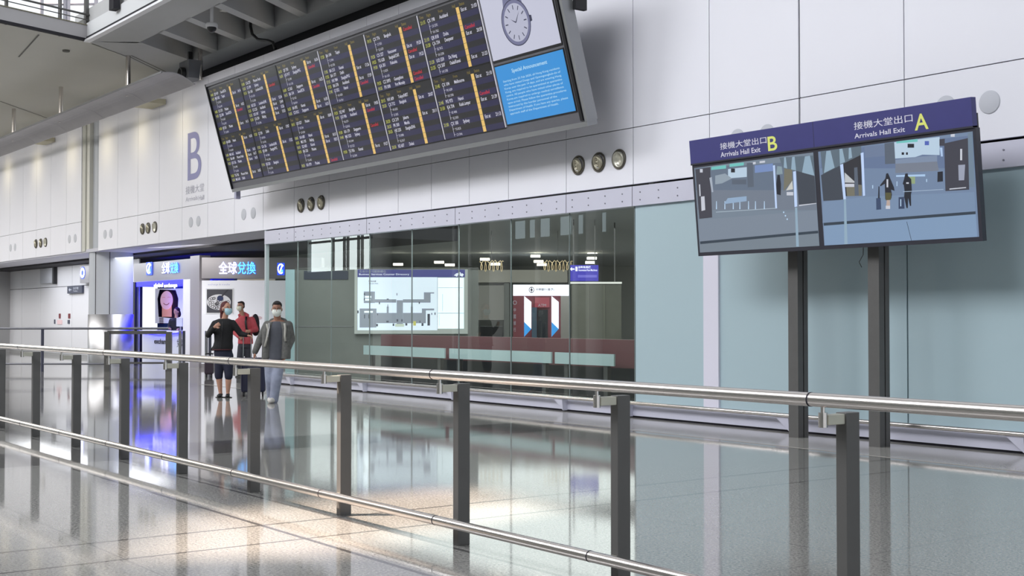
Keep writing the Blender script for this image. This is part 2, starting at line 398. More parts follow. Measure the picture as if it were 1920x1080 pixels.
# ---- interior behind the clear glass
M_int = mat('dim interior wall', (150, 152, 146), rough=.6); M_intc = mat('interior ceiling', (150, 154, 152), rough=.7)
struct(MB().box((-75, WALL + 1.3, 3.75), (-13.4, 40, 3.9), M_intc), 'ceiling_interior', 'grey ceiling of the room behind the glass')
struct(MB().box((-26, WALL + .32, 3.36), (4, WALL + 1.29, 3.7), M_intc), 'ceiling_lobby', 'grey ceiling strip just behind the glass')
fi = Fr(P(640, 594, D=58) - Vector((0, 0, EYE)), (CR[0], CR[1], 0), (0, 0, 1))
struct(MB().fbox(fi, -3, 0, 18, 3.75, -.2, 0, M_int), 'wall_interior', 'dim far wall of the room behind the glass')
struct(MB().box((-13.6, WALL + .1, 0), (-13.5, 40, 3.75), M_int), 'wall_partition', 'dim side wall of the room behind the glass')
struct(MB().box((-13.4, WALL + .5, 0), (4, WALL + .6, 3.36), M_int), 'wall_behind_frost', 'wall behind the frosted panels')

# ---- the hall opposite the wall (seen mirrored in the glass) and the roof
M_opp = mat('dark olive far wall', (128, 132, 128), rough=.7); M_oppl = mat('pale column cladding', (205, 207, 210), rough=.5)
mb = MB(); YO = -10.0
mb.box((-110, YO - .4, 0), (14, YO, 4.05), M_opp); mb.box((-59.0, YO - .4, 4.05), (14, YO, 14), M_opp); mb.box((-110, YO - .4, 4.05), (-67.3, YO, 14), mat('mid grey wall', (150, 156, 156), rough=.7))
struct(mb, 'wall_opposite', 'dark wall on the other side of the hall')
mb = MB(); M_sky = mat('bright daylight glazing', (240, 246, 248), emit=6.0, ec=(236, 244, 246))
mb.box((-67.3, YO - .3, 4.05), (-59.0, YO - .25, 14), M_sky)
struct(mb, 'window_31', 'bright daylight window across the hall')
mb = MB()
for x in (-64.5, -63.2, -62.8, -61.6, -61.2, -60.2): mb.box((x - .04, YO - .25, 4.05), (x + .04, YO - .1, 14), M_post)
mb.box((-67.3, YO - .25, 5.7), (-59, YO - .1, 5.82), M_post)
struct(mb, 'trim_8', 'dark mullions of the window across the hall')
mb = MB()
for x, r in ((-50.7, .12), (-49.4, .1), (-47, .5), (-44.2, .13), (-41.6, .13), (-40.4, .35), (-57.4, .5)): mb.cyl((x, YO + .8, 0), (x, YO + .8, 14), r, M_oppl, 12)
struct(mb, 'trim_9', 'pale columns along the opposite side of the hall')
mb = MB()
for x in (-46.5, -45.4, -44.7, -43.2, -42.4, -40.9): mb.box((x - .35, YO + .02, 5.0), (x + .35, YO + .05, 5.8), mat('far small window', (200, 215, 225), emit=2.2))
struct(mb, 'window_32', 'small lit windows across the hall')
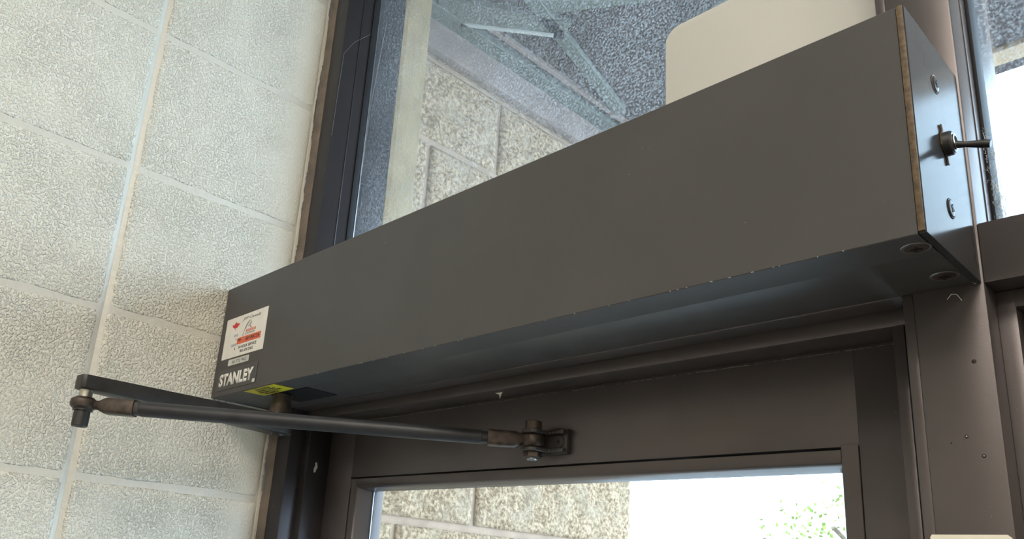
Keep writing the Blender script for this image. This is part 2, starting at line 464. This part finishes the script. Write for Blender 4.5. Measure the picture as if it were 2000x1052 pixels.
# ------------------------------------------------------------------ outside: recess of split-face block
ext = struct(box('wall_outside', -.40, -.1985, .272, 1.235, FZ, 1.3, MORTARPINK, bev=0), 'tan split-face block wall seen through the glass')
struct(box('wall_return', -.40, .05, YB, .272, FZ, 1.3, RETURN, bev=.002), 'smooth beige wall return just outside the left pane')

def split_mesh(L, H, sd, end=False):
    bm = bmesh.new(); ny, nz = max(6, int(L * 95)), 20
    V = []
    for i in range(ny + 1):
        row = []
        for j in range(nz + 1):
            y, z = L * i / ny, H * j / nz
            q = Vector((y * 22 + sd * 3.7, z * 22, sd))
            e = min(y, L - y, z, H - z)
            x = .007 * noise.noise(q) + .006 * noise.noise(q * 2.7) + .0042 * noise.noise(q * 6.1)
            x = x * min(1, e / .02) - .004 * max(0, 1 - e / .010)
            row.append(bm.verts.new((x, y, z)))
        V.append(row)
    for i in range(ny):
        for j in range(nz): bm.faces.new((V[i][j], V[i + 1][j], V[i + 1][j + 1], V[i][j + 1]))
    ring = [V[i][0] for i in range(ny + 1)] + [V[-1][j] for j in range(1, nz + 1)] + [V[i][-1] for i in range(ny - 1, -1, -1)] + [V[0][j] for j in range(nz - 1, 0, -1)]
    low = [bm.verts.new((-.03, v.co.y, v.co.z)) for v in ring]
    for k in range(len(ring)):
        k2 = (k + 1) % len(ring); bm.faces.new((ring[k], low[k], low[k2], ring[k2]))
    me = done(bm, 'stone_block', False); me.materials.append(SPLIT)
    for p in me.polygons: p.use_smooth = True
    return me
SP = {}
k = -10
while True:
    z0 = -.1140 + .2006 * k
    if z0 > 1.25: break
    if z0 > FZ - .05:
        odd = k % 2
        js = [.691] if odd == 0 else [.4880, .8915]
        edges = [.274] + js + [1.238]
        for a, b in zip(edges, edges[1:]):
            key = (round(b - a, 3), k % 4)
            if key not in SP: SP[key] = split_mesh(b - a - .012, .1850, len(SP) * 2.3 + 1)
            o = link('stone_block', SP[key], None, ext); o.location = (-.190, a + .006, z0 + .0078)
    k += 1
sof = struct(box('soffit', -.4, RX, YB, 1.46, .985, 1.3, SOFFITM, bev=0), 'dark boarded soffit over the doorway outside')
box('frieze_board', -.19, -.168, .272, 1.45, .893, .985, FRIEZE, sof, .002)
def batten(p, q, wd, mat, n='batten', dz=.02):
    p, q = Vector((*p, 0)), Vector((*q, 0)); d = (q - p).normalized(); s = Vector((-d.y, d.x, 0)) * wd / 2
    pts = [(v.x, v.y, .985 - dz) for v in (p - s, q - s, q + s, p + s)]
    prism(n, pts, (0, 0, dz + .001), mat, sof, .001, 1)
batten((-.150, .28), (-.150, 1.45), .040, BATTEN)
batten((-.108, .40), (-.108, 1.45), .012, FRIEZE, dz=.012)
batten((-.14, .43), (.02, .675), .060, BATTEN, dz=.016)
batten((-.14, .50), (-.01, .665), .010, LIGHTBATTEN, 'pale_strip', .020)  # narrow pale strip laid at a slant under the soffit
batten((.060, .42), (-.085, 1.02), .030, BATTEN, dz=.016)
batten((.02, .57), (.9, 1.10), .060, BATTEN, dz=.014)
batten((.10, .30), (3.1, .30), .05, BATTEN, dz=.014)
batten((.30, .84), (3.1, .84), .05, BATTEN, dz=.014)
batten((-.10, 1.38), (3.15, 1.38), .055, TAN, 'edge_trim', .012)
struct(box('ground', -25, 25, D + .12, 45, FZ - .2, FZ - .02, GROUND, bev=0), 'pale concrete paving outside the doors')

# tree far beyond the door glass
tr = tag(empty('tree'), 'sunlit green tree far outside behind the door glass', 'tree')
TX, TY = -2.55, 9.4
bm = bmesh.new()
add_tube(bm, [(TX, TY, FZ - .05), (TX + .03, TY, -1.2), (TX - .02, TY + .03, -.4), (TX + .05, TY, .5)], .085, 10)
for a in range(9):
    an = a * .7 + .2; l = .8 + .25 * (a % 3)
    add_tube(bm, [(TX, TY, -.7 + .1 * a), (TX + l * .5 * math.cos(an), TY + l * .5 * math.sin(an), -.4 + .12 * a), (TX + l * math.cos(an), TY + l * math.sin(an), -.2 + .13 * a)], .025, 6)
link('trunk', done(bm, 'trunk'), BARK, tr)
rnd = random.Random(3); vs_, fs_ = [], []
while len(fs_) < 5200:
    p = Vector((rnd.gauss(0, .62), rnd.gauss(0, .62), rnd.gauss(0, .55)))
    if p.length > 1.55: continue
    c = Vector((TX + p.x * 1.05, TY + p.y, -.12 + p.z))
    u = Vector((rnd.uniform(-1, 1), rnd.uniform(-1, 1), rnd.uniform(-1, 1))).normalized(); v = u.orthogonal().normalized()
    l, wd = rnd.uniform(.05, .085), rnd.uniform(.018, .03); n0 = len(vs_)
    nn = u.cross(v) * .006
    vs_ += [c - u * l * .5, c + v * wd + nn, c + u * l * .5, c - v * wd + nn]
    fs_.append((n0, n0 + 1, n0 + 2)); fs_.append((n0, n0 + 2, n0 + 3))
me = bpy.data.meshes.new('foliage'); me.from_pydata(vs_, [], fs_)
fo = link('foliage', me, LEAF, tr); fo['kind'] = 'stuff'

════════

__Work to complete__. Filter the records above for lines containing the word "this", and copy those lines.

__Exercise solution__.
Keep writing the Blender script for this image. This is part 2, starting at line 398. More parts follow. Measure the picture as if it were 1920x1080 pixels.
Keep writing the Blender script for this image. This is part 2, starting at line 464. This part finishes the script. Write for Blender 4.5. Measure the picture as if it were 2000x1052 pixels.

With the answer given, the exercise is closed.